Jan Bernardone, syn kupca, awanturnik. W rodzinnym Asyżu był znany i lubiany przez rówieśników. Był wojownikiem i był z tego dumny. Aż do dnia nawrócenia. Dziś w liturgii wspominany jest Święty Franciszek z Asyżu.
24 lutego 1208 r. podczas czytania Ewangelii o rozesłaniu uczniów, uderzyły go słowa: „Nie bierzcie na drogę torby ani dwóch sukien, ani sandałów, ani laski” (Mt 10, 10). Odnalazł swoją drogę życia. Zrozumiał, że chodziło o budowę trudniejszą – odnowę Kościoła targanego wewnętrznymi niepokojami i herezjami.

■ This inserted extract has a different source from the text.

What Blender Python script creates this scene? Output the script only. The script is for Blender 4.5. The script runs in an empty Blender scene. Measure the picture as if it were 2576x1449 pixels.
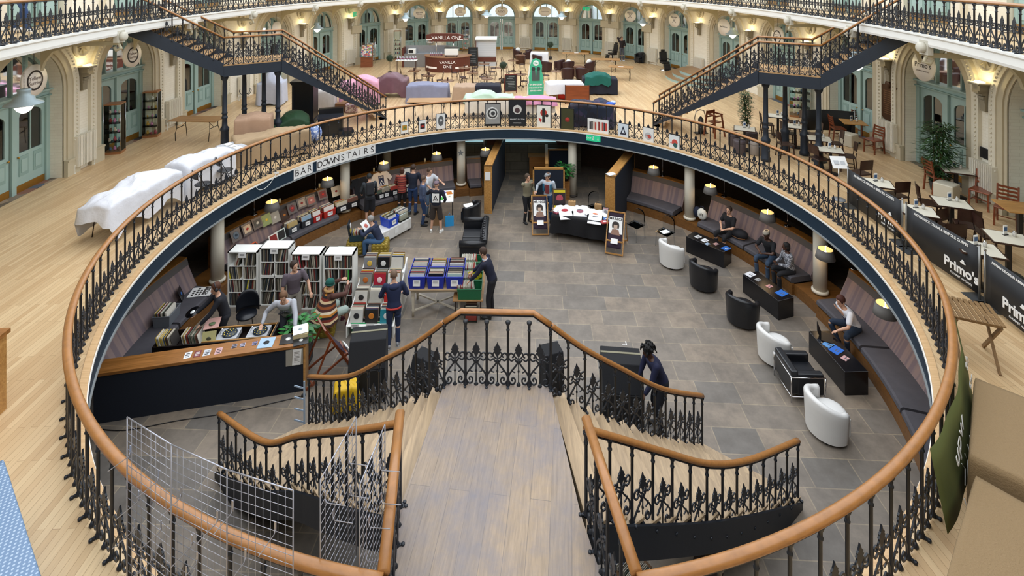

Odtąd chłopiec z Asyżu naprawiał okoliczne Kościoły, głosił pokutę i ubóstwo.
By nie uznano go za twórcę kolejnej grupy heretyków, święty Franciszek z Asyżu spisał swoje propozycje życia ubogiego według rad Ewangelii i w 1209 r. wraz ze swymi braćmi udał się do Rzymu. Papież Innocenty III zatwierdził jego regułę. Odtąd Franciszek i jego bracia nazywani byli braćmi mniejszymi. Wrócili do Asyżu i osiedli przy kościele Matki Bożej Anielskiej, który stał się kolebką Zakonu. Franciszkowy ideał życia przyjmowały również kobiety. Już dwa lata później, dzięki św. Klarze, która była wierną towarzyszką duchową św. Franciszka, powstał Zakon Ubogich Pań – klaryski.
Franciszek zmarł w roku 1226, zostawiając po sobie nie tylko Pieśń słoneczną i bożonarodzeniową szopkę, ale przede wszystkim dwa zakony: franciszkanów i klaryski, które odkurzyły dla Kościoła ideały ubóstwa i pokuty.